I've been reading on the x10 documentation on the web, so please correct me if I'm wrong on these items:

X10 type parts available

(A) data receiver/transmitter to be plugged in a wall

(B) computer interface that uses data receiver/transmitter to send commands and receive statuses

(C) lamp module - allows you to turn a lamp on and off (lowest power usage)

(D) on/off appliance modules - meant to control small appliances like coffee makers and toasters.

(E) screw-in lamp modules - meant to controll lights including ceiling lights

(F) wall socket module

(G) 3-way switches - allows a physical button, as well as x10 automation

Existing wiring types:

(1) normal on/off switch with a lightbulb

(2) pairs of 2-3 toggle buttons, connected to a relay that turns on/off a light switch (light switches at the bottom and at the end of the stairs). The relay receives pulses and turns lights on/off

(3) wall sockets

What i can do

  • some solder expierence

  • bash, c, c++, php, mysql, some python and perl and other things

  • install and compile software for linux

Hardware Questions

H1. To control the "toggle buttons + relay" (existing wiring type 2) what do i need? can i just connect something to the relay?

H2. I want to also be able to read the status for each socket/lamp module to store it into a db and later on use that data to create stats - if i can get the 'on at X time, off at Y time, and the power usage in W/hour i can calculate a rough estimate of the cost to run that. What controller do i need for this? And do i have to poll each X seconds/minutes the x10 devices or is there a service for linux that can trigger a command when a device is turned on/off?

H3. If i want to keep the current on/off switches, is there an x10 device that i can connect to them inside the wall? Or should i switch to push-buttons, relays and x10 and use everything like that?

H4. Can the range of the x10 modules be extended? When the signal is too weak?

H5. When the devices are on another powerline, is there a bridge? Or is my only option buying multiple controllers and connecte them to as many PI's as needed?

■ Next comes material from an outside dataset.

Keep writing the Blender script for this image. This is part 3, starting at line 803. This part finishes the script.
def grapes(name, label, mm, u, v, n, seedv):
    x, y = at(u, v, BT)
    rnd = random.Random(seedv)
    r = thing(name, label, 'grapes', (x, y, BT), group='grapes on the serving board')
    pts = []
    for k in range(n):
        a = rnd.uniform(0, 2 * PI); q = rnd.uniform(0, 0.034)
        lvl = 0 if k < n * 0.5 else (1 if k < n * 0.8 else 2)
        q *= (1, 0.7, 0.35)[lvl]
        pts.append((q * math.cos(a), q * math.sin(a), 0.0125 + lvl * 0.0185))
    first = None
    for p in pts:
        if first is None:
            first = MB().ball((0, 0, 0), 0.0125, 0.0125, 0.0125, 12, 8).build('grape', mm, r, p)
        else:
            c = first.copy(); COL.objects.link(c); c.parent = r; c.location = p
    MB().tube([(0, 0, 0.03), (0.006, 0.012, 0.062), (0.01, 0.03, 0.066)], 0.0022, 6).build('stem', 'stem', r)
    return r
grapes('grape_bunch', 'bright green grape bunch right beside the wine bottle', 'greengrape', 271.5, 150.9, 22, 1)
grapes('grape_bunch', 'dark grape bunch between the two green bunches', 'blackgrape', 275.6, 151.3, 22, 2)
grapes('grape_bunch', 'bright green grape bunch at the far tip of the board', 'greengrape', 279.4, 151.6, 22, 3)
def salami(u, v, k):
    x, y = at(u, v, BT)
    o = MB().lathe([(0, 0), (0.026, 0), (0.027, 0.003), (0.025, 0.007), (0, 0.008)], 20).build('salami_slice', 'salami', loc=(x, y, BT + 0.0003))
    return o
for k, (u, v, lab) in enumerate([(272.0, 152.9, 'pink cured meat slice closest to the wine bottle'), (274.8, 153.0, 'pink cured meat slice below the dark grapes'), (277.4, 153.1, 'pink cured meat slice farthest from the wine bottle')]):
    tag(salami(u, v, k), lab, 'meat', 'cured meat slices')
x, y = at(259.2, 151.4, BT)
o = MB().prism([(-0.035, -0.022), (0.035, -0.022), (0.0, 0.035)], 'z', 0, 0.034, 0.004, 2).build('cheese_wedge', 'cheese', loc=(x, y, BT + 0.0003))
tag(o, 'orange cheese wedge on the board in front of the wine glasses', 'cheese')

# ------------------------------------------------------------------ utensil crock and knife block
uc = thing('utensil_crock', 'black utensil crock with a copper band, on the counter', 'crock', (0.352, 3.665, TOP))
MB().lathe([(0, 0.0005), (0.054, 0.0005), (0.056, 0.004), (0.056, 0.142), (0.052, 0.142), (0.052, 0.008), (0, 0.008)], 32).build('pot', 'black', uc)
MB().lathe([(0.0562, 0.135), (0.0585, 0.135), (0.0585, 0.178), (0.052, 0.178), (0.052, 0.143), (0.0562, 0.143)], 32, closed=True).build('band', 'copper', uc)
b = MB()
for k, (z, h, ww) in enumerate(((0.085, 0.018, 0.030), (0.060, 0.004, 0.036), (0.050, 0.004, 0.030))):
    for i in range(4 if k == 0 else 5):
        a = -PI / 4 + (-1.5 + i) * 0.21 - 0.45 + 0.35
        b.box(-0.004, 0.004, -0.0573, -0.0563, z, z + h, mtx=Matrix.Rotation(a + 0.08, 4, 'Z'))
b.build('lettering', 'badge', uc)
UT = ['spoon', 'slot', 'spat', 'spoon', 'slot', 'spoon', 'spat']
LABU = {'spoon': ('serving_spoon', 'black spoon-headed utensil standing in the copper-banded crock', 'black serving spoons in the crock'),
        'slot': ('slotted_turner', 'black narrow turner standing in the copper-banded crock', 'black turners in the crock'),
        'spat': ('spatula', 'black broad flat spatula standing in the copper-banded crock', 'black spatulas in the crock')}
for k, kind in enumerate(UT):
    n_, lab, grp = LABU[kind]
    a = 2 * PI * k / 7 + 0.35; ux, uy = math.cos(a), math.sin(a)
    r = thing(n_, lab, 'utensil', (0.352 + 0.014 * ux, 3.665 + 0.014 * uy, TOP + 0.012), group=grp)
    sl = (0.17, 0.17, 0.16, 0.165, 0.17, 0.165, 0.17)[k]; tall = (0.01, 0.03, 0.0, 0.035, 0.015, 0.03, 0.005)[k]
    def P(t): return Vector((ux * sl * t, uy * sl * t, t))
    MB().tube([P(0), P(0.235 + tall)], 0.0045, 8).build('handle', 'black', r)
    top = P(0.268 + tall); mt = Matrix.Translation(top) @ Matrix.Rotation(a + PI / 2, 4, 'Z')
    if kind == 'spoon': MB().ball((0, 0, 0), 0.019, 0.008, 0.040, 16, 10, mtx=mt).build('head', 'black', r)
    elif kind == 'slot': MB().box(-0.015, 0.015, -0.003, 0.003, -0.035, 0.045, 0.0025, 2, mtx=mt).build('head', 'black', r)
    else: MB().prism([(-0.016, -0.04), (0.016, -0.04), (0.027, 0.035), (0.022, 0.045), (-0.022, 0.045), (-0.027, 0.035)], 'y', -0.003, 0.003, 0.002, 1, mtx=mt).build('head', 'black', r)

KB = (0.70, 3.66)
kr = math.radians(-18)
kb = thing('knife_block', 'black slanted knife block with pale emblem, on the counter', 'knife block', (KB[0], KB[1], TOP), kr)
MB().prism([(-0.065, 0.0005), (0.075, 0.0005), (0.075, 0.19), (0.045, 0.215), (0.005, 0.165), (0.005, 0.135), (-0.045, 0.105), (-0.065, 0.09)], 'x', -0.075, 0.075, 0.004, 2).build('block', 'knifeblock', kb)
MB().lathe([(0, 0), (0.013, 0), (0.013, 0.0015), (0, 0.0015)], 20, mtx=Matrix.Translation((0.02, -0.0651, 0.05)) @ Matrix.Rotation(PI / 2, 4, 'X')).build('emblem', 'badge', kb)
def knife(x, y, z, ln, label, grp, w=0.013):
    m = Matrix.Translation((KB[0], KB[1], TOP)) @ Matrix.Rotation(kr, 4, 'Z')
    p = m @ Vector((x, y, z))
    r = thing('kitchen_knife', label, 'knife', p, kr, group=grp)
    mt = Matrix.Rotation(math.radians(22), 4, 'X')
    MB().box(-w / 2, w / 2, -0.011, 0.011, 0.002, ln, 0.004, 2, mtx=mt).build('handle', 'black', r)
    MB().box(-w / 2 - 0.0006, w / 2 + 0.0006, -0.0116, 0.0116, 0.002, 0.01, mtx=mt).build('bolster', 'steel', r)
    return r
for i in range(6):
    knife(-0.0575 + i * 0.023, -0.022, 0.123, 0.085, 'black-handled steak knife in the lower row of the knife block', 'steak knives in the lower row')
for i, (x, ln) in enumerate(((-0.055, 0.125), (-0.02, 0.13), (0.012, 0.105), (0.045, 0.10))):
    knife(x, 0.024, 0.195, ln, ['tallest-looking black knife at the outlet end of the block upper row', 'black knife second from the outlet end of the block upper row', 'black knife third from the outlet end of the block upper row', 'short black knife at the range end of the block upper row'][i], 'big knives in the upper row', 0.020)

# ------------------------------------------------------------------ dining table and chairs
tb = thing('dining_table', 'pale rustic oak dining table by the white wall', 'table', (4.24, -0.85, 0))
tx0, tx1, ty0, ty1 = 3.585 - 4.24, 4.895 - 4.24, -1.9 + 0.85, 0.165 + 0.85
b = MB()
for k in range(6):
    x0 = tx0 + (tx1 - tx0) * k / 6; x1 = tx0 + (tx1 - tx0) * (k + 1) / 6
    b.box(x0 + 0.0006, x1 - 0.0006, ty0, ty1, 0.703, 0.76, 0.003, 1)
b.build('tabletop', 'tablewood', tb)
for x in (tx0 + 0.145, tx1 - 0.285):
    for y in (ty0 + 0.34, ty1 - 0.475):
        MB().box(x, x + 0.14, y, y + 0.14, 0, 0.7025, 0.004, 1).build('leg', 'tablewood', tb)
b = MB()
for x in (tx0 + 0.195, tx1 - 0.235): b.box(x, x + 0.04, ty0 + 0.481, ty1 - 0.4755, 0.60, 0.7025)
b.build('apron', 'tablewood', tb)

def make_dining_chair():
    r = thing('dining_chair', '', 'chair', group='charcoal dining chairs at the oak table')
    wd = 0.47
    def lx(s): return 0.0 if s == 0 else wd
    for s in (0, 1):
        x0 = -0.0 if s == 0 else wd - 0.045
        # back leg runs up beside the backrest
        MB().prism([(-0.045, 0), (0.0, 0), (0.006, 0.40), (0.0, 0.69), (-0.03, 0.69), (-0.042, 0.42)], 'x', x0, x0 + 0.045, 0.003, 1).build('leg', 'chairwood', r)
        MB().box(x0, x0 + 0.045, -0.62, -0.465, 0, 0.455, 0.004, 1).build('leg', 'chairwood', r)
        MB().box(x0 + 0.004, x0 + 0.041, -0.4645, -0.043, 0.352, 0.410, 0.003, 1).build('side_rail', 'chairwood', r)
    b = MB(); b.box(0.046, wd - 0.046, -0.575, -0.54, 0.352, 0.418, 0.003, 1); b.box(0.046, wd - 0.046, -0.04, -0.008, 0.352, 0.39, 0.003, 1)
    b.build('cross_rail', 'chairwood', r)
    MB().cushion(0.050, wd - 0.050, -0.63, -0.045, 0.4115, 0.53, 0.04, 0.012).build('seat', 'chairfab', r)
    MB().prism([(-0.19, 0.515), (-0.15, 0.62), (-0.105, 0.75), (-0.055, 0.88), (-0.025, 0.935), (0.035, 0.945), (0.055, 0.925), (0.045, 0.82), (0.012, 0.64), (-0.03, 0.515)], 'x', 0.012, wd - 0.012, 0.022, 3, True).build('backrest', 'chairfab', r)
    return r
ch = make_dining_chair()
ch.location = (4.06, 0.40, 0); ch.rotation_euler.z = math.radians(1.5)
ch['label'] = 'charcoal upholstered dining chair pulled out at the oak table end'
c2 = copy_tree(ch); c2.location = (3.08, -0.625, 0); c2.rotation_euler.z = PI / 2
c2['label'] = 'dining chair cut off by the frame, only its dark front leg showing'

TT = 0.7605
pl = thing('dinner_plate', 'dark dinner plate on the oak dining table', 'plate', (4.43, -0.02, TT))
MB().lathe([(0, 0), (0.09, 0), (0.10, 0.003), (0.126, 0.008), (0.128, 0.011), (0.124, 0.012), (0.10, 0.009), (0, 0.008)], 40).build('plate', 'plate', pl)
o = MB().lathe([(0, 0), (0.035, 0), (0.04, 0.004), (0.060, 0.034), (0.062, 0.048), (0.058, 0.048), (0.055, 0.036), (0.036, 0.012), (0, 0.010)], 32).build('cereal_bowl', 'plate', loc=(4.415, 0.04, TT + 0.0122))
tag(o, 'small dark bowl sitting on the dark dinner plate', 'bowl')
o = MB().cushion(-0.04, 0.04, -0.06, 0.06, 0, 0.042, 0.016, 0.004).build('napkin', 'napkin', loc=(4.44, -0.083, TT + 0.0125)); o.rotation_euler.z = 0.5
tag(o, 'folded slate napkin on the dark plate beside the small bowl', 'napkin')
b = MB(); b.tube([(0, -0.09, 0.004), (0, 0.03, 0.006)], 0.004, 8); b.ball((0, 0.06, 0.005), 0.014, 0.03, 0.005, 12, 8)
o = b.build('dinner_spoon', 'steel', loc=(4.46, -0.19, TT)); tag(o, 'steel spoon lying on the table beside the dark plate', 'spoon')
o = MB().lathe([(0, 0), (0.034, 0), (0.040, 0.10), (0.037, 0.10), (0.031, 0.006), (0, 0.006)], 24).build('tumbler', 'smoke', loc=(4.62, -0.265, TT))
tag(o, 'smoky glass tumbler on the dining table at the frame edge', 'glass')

My main concerns are the pc-power line interface and what to do if the x10 interface does not reach the x10 modules, what options do i have. Having multiple controllers and pi's isn't the best solution I'd like but i would implement that.

** Resources **


any links that answer these questions are welcome, i will add the text here for future reference.

1 Answer 1


Some answers for you:

H1. I guess you could just connect everything to this relay, as long as it doesn't dissipate more power then the relay contacts can handle or have a very odd/extreme cosine-phi factor. The toggle button will act like a manual ON/OFF switch, so you can control the connected device using this switch and x10.

H2. I found out that the modules that I found in a quick search online, do not report the status back without asking for it, meaning what you will have to poll these types to know if they are still on. About the power dissipation: I suppose you tell your database what type of lamp you use (the wattage?), because I haven't seen devices (yet) that actually measure the current and report that back. Meaning that you need to provide the power of the lamp for your calculations, and if the lamp breaks the system will not know this and assume/continue to calculate full power while it is actually broken and thus off. (I would not be surprised if there are devices that DO current measuring/sensing, there are a lot of companies that make x10 stuff, but the costs of these devices will be higher)

H3. You cannot keep your original wall switches, if you want full control from x10. You can if you settle for x10 control with a manual override OFF switch. Meaning that you can turn stuff ON or OFF using x10 as long as the manual switch is in the ON position (when connected in series). Manual switch OFF will be dominant. If you connect the two switches in parallel you have the opposite, you can use x10 to turn devices ON or OFF as long as the manual switch is in the OFF position. Manual switch ON will be dominant. Both solutions in my opinion work awkward, so replacing the manual switch might be the most optimal solution.

H4. Yes, there are signal boosters, repeaters and devices that do this in combination with your H5 question.

H5. There are 2 or 3 phase repeaters/bridges on the market. They 'virtually' connect the 3 phases (!! ONLY for the x10 signal of course !!)

Unless you have a Very big installation, you do not need repeaters, if you have 2 or 3 phase connection you only need to bridge those using a bridge like you suggested in H5. In the case you DO have a Very big installation, you'll also need a couple of repeaters, but get those when needed.

Hope this helps.

  • Thank you for your answers, very informative! Could you recommend a pc-power line interface module?
    – vlad b.
    Sep 29, 2012 at 20:35
  • The old CM11 serial interface works. If you run heyu, it tries to keep track of the appliance status, but most powerline modules don't accurately report back status. Using the CM19a USB RF interface might be better; it can read status (where possible) through mochad.